What the exercise asks
Include in the output exactly the lines from the opening of the data through the line containing "LINE_DOWN, LINE_UP, SPOT_W", and nothing more.

•••

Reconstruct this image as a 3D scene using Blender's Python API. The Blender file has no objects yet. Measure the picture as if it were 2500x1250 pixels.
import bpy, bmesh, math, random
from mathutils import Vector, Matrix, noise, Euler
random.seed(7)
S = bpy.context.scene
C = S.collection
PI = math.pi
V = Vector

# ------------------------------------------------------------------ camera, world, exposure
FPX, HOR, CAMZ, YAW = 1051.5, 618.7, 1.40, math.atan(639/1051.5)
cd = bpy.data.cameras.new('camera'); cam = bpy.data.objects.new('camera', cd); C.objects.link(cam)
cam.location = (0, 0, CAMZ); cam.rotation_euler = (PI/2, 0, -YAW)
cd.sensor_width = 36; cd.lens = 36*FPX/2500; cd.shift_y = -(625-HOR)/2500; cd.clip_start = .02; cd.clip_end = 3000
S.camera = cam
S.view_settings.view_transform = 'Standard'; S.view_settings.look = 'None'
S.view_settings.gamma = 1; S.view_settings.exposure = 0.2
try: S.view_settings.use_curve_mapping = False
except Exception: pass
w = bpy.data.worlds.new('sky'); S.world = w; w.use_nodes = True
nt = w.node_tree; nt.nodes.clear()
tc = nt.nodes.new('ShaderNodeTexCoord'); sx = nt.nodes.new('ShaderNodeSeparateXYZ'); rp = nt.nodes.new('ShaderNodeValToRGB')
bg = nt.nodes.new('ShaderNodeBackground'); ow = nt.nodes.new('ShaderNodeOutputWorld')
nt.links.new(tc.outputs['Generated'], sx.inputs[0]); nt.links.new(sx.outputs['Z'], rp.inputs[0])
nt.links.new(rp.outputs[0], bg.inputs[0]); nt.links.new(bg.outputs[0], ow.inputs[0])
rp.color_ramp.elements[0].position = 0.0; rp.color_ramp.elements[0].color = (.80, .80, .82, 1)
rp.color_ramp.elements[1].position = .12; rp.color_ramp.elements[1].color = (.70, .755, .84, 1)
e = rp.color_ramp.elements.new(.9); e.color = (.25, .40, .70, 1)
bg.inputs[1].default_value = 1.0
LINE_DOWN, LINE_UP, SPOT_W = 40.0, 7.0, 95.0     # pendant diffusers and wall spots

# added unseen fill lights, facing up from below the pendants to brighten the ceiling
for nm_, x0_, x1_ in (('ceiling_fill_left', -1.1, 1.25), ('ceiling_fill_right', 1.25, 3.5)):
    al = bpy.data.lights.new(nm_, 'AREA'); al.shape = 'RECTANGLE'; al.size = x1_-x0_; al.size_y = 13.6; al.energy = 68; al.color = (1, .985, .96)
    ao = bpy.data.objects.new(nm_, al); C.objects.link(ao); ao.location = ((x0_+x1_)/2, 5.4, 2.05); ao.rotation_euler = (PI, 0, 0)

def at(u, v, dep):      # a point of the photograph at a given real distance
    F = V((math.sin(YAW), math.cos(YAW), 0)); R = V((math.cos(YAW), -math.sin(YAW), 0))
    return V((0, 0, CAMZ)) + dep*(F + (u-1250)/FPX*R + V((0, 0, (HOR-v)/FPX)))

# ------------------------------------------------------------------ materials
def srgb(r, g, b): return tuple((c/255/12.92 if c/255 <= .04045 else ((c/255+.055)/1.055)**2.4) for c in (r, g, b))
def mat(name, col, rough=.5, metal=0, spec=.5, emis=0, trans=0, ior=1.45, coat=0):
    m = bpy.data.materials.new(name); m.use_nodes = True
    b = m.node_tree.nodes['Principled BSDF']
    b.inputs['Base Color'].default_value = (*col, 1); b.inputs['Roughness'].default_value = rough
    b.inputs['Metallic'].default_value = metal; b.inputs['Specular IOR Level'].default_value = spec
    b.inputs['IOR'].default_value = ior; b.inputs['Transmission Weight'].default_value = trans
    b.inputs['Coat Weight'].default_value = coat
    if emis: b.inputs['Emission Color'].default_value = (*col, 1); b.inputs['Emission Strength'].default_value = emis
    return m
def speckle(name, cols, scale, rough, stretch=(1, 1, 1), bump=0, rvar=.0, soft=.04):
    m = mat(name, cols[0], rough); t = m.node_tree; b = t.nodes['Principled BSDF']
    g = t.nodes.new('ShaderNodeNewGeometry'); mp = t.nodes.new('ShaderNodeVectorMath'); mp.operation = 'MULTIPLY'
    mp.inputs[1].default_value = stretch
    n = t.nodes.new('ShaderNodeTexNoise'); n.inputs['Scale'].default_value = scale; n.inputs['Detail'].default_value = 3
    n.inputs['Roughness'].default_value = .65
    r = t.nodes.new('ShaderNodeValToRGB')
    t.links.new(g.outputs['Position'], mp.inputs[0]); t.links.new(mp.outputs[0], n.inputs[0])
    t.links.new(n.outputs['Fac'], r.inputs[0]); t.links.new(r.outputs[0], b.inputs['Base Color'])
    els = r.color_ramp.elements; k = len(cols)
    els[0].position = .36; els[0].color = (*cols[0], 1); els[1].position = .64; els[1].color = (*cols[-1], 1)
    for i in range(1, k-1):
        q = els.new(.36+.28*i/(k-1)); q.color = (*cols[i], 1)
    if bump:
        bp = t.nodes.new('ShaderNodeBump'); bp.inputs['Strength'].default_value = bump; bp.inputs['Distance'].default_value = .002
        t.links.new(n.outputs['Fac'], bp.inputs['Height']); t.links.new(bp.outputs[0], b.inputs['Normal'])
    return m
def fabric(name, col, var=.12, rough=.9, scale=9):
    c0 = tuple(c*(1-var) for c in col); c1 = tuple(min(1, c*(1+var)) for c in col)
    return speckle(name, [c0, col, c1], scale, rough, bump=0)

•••

Output of the task
Reconstruct this image as a 3D scene using Blender's Python API. The Blender file has no objects yet. Measure the picture as if it were 2500x1250 pixels.
import bpy, bmesh, math, random
from mathutils import Vector, Matrix, noise, Euler
random.seed(7)
S = bpy.context.scene
C = S.collection
PI = math.pi
V = Vector

# ------------------------------------------------------------------ camera, world, exposure
FPX, HOR, CAMZ, YAW = 1051.5, 618.7, 1.40, math.atan(639/1051.5)
cd = bpy.data.cameras.new('camera'); cam = bpy.data.objects.new('camera', cd); C.objects.link(cam)
cam.location = (0, 0, CAMZ); cam.rotation_euler = (PI/2, 0, -YAW)
cd.sensor_width = 36; cd.lens = 36*FPX/2500; cd.shift_y = -(625-HOR)/2500; cd.clip_start = .02; cd.clip_end = 3000
S.camera = cam
S.view_settings.view_transform = 'Standard'; S.view_settings.look = 'None'
S.view_settings.gamma = 1; S.view_settings.exposure = 0.2
try: S.view_settings.use_curve_mapping = False
except Exception: pass
w = bpy.data.worlds.new('sky'); S.world = w; w.use_nodes = True
nt = w.node_tree; nt.nodes.clear()
tc = nt.nodes.new('ShaderNodeTexCoord'); sx = nt.nodes.new('ShaderNodeSeparateXYZ'); rp = nt.nodes.new('ShaderNodeValToRGB')
bg = nt.nodes.new('ShaderNodeBackground'); ow = nt.nodes.new('ShaderNodeOutputWorld')
nt.links.new(tc.outputs['Generated'], sx.inputs[0]); nt.links.new(sx.outputs['Z'], rp.inputs[0])
nt.links.new(rp.outputs[0], bg.inputs[0]); nt.links.new(bg.outputs[0], ow.inputs[0])
rp.color_ramp.elements[0].position = 0.0; rp.color_ramp.elements[0].color = (.80, .80, .82, 1)
rp.color_ramp.elements[1].position = .12; rp.color_ramp.elements[1].color = (.70, .755, .84, 1)
e = rp.color_ramp.elements.new(.9); e.color = (.25, .40, .70, 1)
bg.inputs[1].default_value = 1.0
LINE_DOWN, LINE_UP, SPOT_W = 40.0, 7.0, 95.0     # pendant diffusers and wall spots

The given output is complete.